Genèse (2/9)
- Bardo727
- 24 mai 2021
- 3 min de lecture

Octobre 2018, massif du Vercors.
C'est une colonne d'hommes en treillis qui s'arrête en altitude, au milieu des sapins et des rocs. Il va faire nuit, et il nous faut dresser le bivouac. Un repos mérité, après plusieurs heures de marche dans ce décor qui séduit mon âme alpine.
Le ciel est dégagé. Nous verrons donc les étoiles, comme me le fait remarquer un de mes camarades, Hugo. Il semble emballé. Il me montre une application permettant de localiser n'importe quel astre : "SkyView Lite". La démonstration m'émerveille.
J'ai toujours aimé regarder les étoiles l'été. Est-ce mon côté poétique enfoui au fond de moi qui, chaque fois, s'alerte à la vue du scintillement céleste ? Je dois dire que la vue du ciel étoilé m'effraie autant que cela me fascine.
A part ces quelques contemplations annuelles, par ailleurs superficielles, cela fait longtemps que je ne me suis pas intéressé à l'astronomie. Pourtant, il fut un temps où j'étais fasciné par le côté "New Age" et ésotérique que peut proposer ce qui gravite autour du monde spatial. Des heures à regarder "Alien Theory", avec ce monsieur aux cheveux en bataille, qui résume les mystères du monde aux extra-terrestres.
Je pense que l'humain est prompt à se mouvoir, par les jambes où l'esprit. Il a une inclinaison naturelle vers ce qui exotique, c'est-à-dire, tout ce qui peut le sortir de sa monotonie, du cadre routinier qu'il connaît. L'exotisme est d'ailleurs relatif. Un cocotier pour un Normand est le sapin pour un Guyanais. J’ai compris cela lorsqu’un ami se rendit au Brésil. Blond, il était exotique pour les locaux. Il insistait d’ailleurs sur sa nationalité suisse, comme pour souligner son côté inédit.

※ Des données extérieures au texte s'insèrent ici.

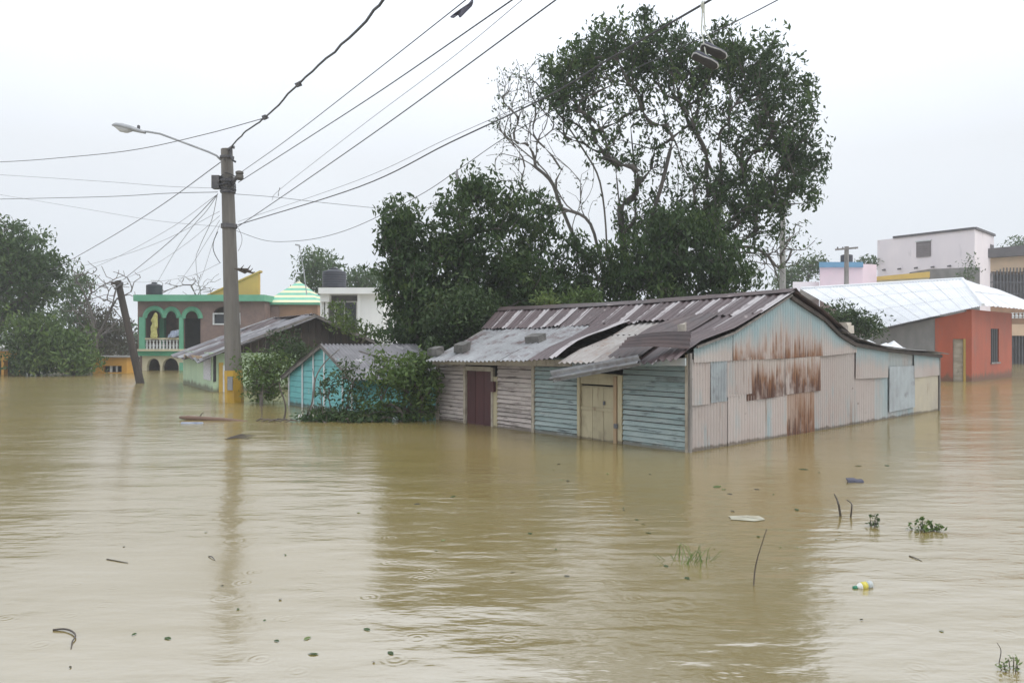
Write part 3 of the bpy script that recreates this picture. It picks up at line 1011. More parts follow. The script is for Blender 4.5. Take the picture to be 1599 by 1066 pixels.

Alors l'espace, l'univers... Merveilleuse usine pour produire du rêve, de l'évasion, même si parfois nous nous échouons sur des rivages improbables et... faux.
Même si j'adorais regarder ces émissions suspectes sur les humains géants (dont on ne trouve aucun ossement) et autres créatures pourchassées perpétuellement par les cryptozoologues, je crois qu'au fond, l'aspect rationnel (trop rationnel ?) de ma personnalité n'est jamais parvenu à céder aux sirènes de l'exotisme aveugle.
C'est donc comme vierge de toute connaissance astronomique que je me glisse dans mon duvet. Je constate que mon choix de prendre un duvet "été" se révèle être partiellement une bonne idée : pratique pour le transport, rude pour dormir en pleine montagne venteuse un mois d'octobre...
J'assume et supporte. Et puis, je dors littéralement à la belle étoile... Quel spectacle. On peut tout soutenir avec ça. Vais-je dormir ? De toute manière, l'heure de mon tour de garde arrive bientôt. J'hérite d'un des créneaux les moins intéressants : ni au tout début, ni à la toute fin de la nuit. Qu'importe, c'est comme ça, et puis j'ai ce ciel et cette application (que je parviens même là à télécharger !) pour m'occuper, entre deux coups d'œil pour m'assurer que tout va bien. Faut dire qu'à des kilomètres à la ronde, il n'y a que nous, et c’est tant mieux. La surveillance est surtout une précaution pour se rassurer. Mieux vaut trop que pas assez dit-on.
Je prends vraiment le temps d'observer le ciel. J'assimile vraiment ce que je vois. Et ce que je vois, c'est une chose que je n'avais jamais vue auparavant : l'intégralité du ciel nocturne disponible.
Point de pollution lumineuse, point de couverture nuageuse. Je suis en face à face avec la Voie Lactée. C'est tout simplement magistral, exceptionnel. Je la vois depuis les montagnes, mon environnement de prédilection. J'ai passé une bonne journée. L'instant est parfait.
Avant, je voyais évidemment une bonne partie des astres lorsque mon regard furetait là-haut. Mais, présentement, c'est le grand rendez-vous. Tout le monde est là.
Je pense profondément que cela fait partie de ces choses élémentaires, trop vites oubliées, que tout Homme se doit de voir au moins une fois dans sa vie.
C'est décidé. Lorsque je serai rentré, je me mettrai à étudier l'astronomie. Je dois comprendre. Je veux continuer à m’émerveiller.